Calculating frequency of each word in a sentence in java
89,819
Solution 1
Use a map with word as a key and count as value, somthing like this
Map<String, Integer> map = new HashMap<>();
for (String w : words) {
Integer n = map.get(w);
n = (n == null) ? 1 : ++n;
map.put(w, n);
}
if you are not allowed to use java.util then you can sort arr using some sorting algoritm and do this
String[] words = new String[arr.length];
int[] counts = new int[arr.length];
words[0] = words[0];
counts[0] = 1;
for (int i = 1, j = 0; i < arr.length; i++) {
if (words[j].equals(arr[i])) {
counts[j]++;
} else {
j++;
words[j] = arr[i];
counts[j] = 1;
}
}
An interesting solution with ConcurrentHashMap since Java 8
ConcurrentMap<String, Integer> m = new ConcurrentHashMap<>();
m.compute("x", (k, v) -> v == null ? 1 : v + 1);
Solution 2
In Java 8, you can write this in two simple lines! In addition you can take advantage of parallel computing.

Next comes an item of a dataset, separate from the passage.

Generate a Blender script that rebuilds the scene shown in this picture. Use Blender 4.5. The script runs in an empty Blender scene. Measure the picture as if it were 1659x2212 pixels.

Here's the most beautiful way to do this:
Stream<String> stream = Stream.of(text.toLowerCase().split("\\W+")).parallel();
Map<String, Long> wordFreq = stream
.collect(Collectors.groupingBy(String::toString,Collectors.counting()));
Solution 3
Try this
public class Main
{
public static void main(String[] args)
{
String text = "the quick brown fox jumps fox fox over the lazy dog brown";
String[] keys = text.split(" ");
String[] uniqueKeys;
int count = 0;
System.out.println(text);
uniqueKeys = getUniqueKeys(keys);
for(String key: uniqueKeys)
{
if(null == key)
{
break;
}
for(String s : keys)
{
if(key.equals(s))
{
count++;
}
}
System.out.println("Count of ["+key+"] is : "+count);
count=0;
}
}
private static String[] getUniqueKeys(String[] keys)
{
String[] uniqueKeys = new String[keys.length];
uniqueKeys[0] = keys[0];
int uniqueKeyIndex = 1;
boolean keyAlreadyExists = false;
for(int i=1; i<keys.length ; i++)
{
for(int j=0; j<=uniqueKeyIndex; j++)
{
if(keys[i].equals(uniqueKeys[j]))
{
keyAlreadyExists = true;
}
}
if(!keyAlreadyExists)
{
uniqueKeys[uniqueKeyIndex] = keys[i];
uniqueKeyIndex++;
}
keyAlreadyExists = false;
}
return uniqueKeys;
}
}
Output:
the quick brown fox jumps fox fox over the lazy dog brown
Count of [the] is : 2
Count of [quick] is : 1
Count of [brown] is : 2
Count of [fox] is : 3
Count of [jumps] is : 1
Count of [over] is : 1
Count of [lazy] is : 1
Count of [dog] is : 1
Solution 4
import java.util.*;
public class WordCounter {
public static void main(String[] args) {
String s = "this is a this is this a this yes this is a this what it may be i do not care about this";
String a[] = s.split(" ");
Map<String, Integer> words = new HashMap<>();
for (String str : a) {
if (words.containsKey(str)) {
words.put(str, 1 + words.get(str));
} else {
words.put(str, 1);
}
}
System.out.println(words);
}
}
Output: {a=3, be=1, may=1, yes=1, this=7, about=1, i=1, is=3, it=1, do=1, not=1, what=1, care=1}
Solution 5
From Java 10 you can use the following:
import java.util.Arrays;
import java.util.stream.Collectors;
public class StringFrequencyMap {
public static void main(String... args){
String[] wordArray = {"One", "One", "Two","Three", "Two", "two"};
var freq = Arrays.stream(wordArray)
.collect(Collectors.groupingBy(x -> x, Collectors.counting()));
System.out.println(freq);
}
}
Output:
{One=2, two=1, Two=2, Three=1}
Author by
Sigma
Updated on July 09, 2022Comments
-
Sigma almost 2 years
I am writing a very basic java program that calculates frequency of each word in a sentence so far i managed to do this much
import java.io.*; class Linked { public static void main(String args[]) throws IOException { BufferedReader br = new BufferedReader( new InputStreamReader(System.in)); System.out.println("Enter the sentence"); String st = br.readLine(); st = st + " "; int a = lengthx(st); String arr[] = new String[a]; int p = 0; int c = 0; for (int j = 0; j < st.length(); j++) { if (st.charAt(j) == ' ') { arr[p++] = st.substring(c,j); c = j + 1; } } } static int lengthx(String a) { int p = 0; for (int j = 0; j < a.length(); j++) { if (a.charAt(j) == ' ') { p++; } } return p; } }I have extracted each string and stored it in a array , now problem is actually how to count the no of instances where each 'word' is repeated and how to display so that repeated words not get displayed multiple times , can you help me in this one ?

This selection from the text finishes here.